EXERCISE DETAILS:
Spot each line in the records below where the word "high" occurs, then copy it.

MATERIAL TO PROCESS:
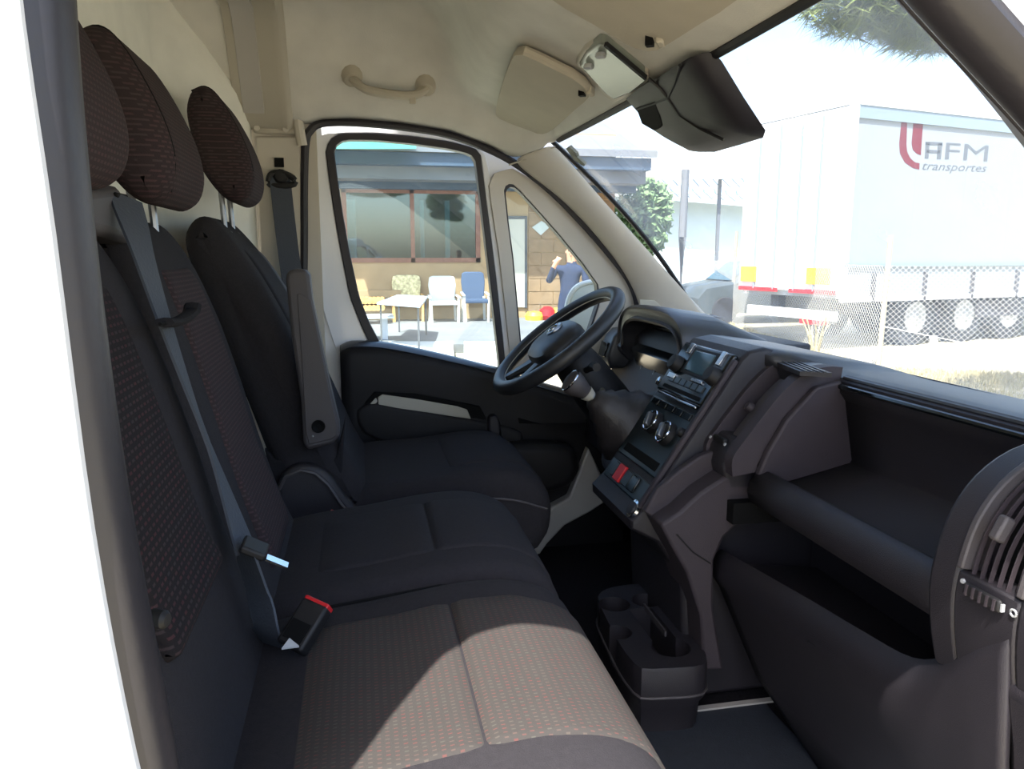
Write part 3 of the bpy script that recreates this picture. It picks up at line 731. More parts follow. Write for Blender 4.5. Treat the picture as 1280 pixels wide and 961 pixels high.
obj('knob', tube([gb + gax * Lg * q for q in (.76, .80, .86, .92, 1.0, 1.06, 1.09)], .02, 16, rs=[.014, .018, .022, .026, .029, .026, .012]), 'arm_plastic', gear)
obj('knob_ring', tube([gb + gax * Lg * 1.045 + gs * math.cos(a) * .027 + gu * math.sin(a) * .027 for a in [2 * math.pi * i / 24 for i in range(24)]], .0025, 6, closed=True), 'chrome', gear)
obj('boot_base', lathe(gb - gax * .02, gax, [(0, .115), (.012, .115), (.02, .10), (.02, .09)], 28), 'dash_dark', gear)

# --- floor console with cup holders
cons = thing('floor_console', 'low dark console with cup holders on the cab floor', 'cup holder', (.57, 0, FLOOR))
CT = .30
oc = [P(a, b, z=CT) for a, b in [(747, 748), (752, 738), (770, 732), (800, 729), (822, 734), (845, 752), (866, 785), (882, 815), (884, 826), (874, 833), (835, 836), (802, 836), (790, 826), (775, 806), (756, 770)]]
oc = resample(catmull(oc, 4, True), 48)
cen = sum(oc, Vector()) / len(oc)
def scl(s, dz): return [cen + (p - cen) * s + Vector((0, 0, dz)) for p in oc]
body = obj('console_body', loft([scl(.86, -CT + FLOOR), scl(.90, -.09), scl(.985, -.07), scl(1.0, -.055), scl(1.0, -.006), scl(.985, 0)]), 'dash_dark', cons)
cutters = []
def cutter(vf):
    o = obj('cutter', vf, 'deep_black', None, smooth=False); cutters.append(o)
for (a, b, r) in ((768, 755, .036), (808, 750, .034), (772, 790, .030), (838, 808, .040)):
    cutter(lathe(P(a, b, z=CT) - Vector((0, 0, .09)), (0, 0, 1), [(0, r * .92), (.15, r)], 24))
sl0 = P(800, 760, z=CT); sl1 = P(835, 805, z=CT)
cutter(beam(sl0 - Vector((0, 0, .02)), sl1 - Vector((0, 0, .02)), .05, .12))
bpy.context.view_layer.update()
b2 = body
for c in cutters: c.parent = None
cut(b2, cutters)
for p in b2.data.polygons: p.use_smooth = True
b2.data.set_sharp_from_angle(angle=math.radians(35))
obj('console_rim', tube(scl(1.003, -.058), .003, 6, closed=True), 'arm_plastic', cons)
obj('divider', beam(P(805, 757, z=CT), P(832, 792, z=CT), .004, .012), 'arm_plastic', cons)

# ================================================================== SEATS
def shoulders(yc, hw, z0, z1, k):
    def f(p):
        t = max(0, (p.z - z0) / (z1 - z0)); return (p.x, yc + (p.y - yc) * (1 - k * t * t), p.z)
    return f
def headrest(parent, x, z, y0, y1, s=1.0, post=.06):
    pr = [(-.012, .000), (.014, .018), (.024, .058), (.016, .108), (-.008, .168), (-.040, .224), (-.066, .244), (-.094, .234), (-.108, .192), (-.100, .130), (-.088, .080), (-.066, .040), (-.040, .010)]
    pr = [(x + a * s, z + b * s) for a, b in pr]
    yc = (y0 + y1) / 2
    def ease(p):
        t = (p.z - z) / (.24 * s); k = 1 - .10 * t * t - .12 * max(0, 1 - t * 4) ** 2; return (p.x, yc + (p.y - yc) * k, p.z)
    h = obj('headrest', slab(pr, y0, y1, .035, n=5, smooth=4, ease=ease), 'headrest_dots', parent, angle=180)
    sc = catmull([(a, y0 + .055, b) for a, b in pr[1:8]], 4)
    cx, cz = x - .05 * s, z + .12 * s
    obj('seam', tube([Vector(ease(Vector((p.x - .002, y0 + .03, p.z)))) for p in sc], .002, 5), 'deep_black', h)
    for yy_ in (yc - .055, yc + .055):
        obj('post', tube([Vector((x - .055 * s, yy_, z + .05)), Vector((x - .050 * s, yy_, z - post))], .006, 8), 'steel', h)
        obj('post_guide', lathe((x - .050 * s, yy_, z - post - .012), (0, 0, 1), [(0, .016), (.012, .015), (.016, .009)], 12), 'black_trim', h)
    return h

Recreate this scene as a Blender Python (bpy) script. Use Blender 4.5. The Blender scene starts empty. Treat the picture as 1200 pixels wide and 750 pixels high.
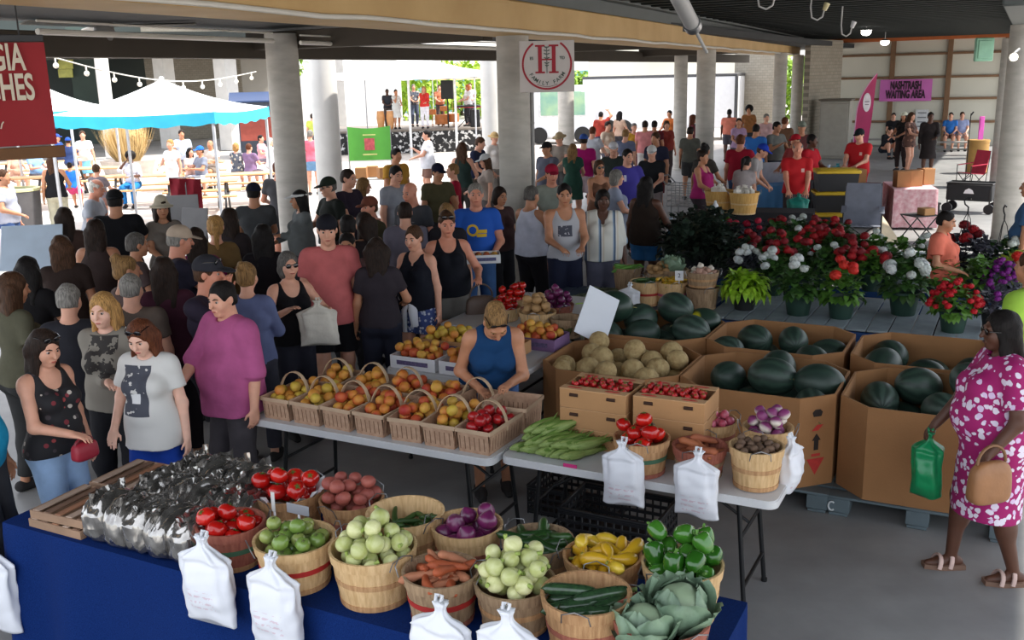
import bpy, bmesh, math, random, os
import numpy as np
from mathutils import Vector, Matrix, Quaternion
RND = random.Random(7)
PI = math.pi
C = bpy.context.scene.collection
R_ = math.radians

# ------------------------------------------------------------------ camera model (1200x750 frame)
F_, CAMH, HZ, ROLL = 1150., 2.9, 91., R_(1.4)
PITCH = math.atan((375 - HZ) / F_)

def ray(px, py):
    u = (px - 600) / F_; v = -(py - 375) / F_
    c, s = math.cos(ROLL), math.sin(ROLL)
    x = u * c + v * s; z = -u * s + v * c
    cp, sp = math.cos(PITCH), math.sin(PITCH)
    return (x, cp + z * sp, z * cp - sp)

def P(px, py, z=0.):
    """point of the horizontal plane at height z seen at this pixel of the frame"""
    d = ray(px, py); t = (z - CAMH) / d[2]
    return Vector((d[0] * t, d[1] * t, z))

def PD(px, py, dist):
    """point seen at this pixel at the ground distance dist"""
    d = ray(px, py); t = dist / math.hypot(d[0], d[1])
    return Vector((d[0] * t, d[1] * t, CAMH + d[2] * t))

GA = R_(-27.5)                     # the stall rows run this way across the hall
E1 = Vector((math.cos(GA), math.sin(GA), 0)); E2 = Vector((-math.sin(GA), math.cos(GA), 0))

# ------------------------------------------------------------------ colours and materials
def lin(c):
    out = []
    for v in c[:3]:
        v = v / 255.
        out.append(v / 12.92 if v <= .04045 else ((v + .055) / 1.055) ** 2.4)
    return (*out, 1.)

_mats = {}
def M(rgb, rough=.6, var=.12, vs=6., bump=0., bs=40., metal=0., rgb2=None, spec=.5, trans=0., coat=0., emit=None, alpha=1., stretch=None, sss=0., det=4.):
    key = (tuple(rgb), rough, var, vs, bump, bs, metal, rgb2 and tuple(rgb2), spec, trans, coat, emit, alpha, stretch, sss, det)
    if key in _mats: return _mats[key]
    m = bpy.data.materials.new('m%d' % len(_mats)); m.use_nodes = True
    nt = m.node_tree; N = nt.nodes; L = nt.links
    b = N['Principled BSDF']
    b.inputs['Roughness'].default_value = rough; b.inputs['Metallic'].default_value = metal
    b.inputs['Specular IOR Level'].default_value = spec
    b.inputs['Transmission Weight'].default_value = trans
    b.inputs['Coat Weight'].default_value = coat
    b.inputs['Alpha'].default_value = alpha
    if sss:
        b.inputs['Subsurface Weight'].default_value = sss; b.inputs['Subsurface Radius'].default_value = (.02, .008, .004)
        b.inputs['Subsurface Scale'].default_value = .5
    c1 = lin(rgb)
    if emit:
        b.inputs['Emission Color'].default_value = c1; b.inputs['Emission Strength'].default_value = emit
    tc = N.new('ShaderNodeTexCoord'); src = tc.outputs['Object']
    if stretch:
        mp = N.new('ShaderNodeMapping'); mp.inputs['Scale'].default_value = stretch; L.new(src, mp.inputs[0]); src = mp.outputs[0]
    if var or rgb2:
        n = N.new('ShaderNodeTexNoise'); n.inputs['Scale'].default_value = vs; n.inputs['Detail'].default_value = det; L.new(src, n.inputs['Vector'])
        r = N.new('ShaderNodeValToRGB'); e = r.color_ramp.elements
        e[0].position, e[1].position = .33, .67
        if rgb2: e[0].color, e[1].color = c1, lin(rgb2)
        else:
            e[0].color = tuple(v * (1 - var) for v in c1[:3]) + (1,); e[1].color = tuple(min(1, v * (1 + var)) for v in c1[:3]) + (1,)
        L.new(n.outputs['Fac'], r.inputs[0]); L.new(r.outputs[0], b.inputs['Base Color'])
    else: b.inputs['Base Color'].default_value = c1
    if bump:
        n2 = N.new('ShaderNodeTexNoise'); n2.inputs['Scale'].default_value = bs; n2.inputs['Detail'].default_value = 3; L.new(src, n2.inputs['Vector'])
        bp = N.new('ShaderNodeBump'); bp.inputs['Strength'].default_value = bump; bp.inputs['Distance'].default_value = .01
        L.new(n2.outputs['Fac'], bp.inputs['Height']); L.new(bp.outputs[0], b.inputs['Normal'])
    _mats[key] = m
    return m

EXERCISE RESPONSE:
Write part 3 of the bpy script that recreates this picture. It picks up at line 731. More parts follow. Write for Blender 4.5. Treat the picture as 1280 pixels wide and 961 pixels high.
Recreate this scene as a Blender Python (bpy) script. Use Blender 4.5. The Blender scene starts empty. Treat the picture as 1200 pixels wide and 750 pixels high.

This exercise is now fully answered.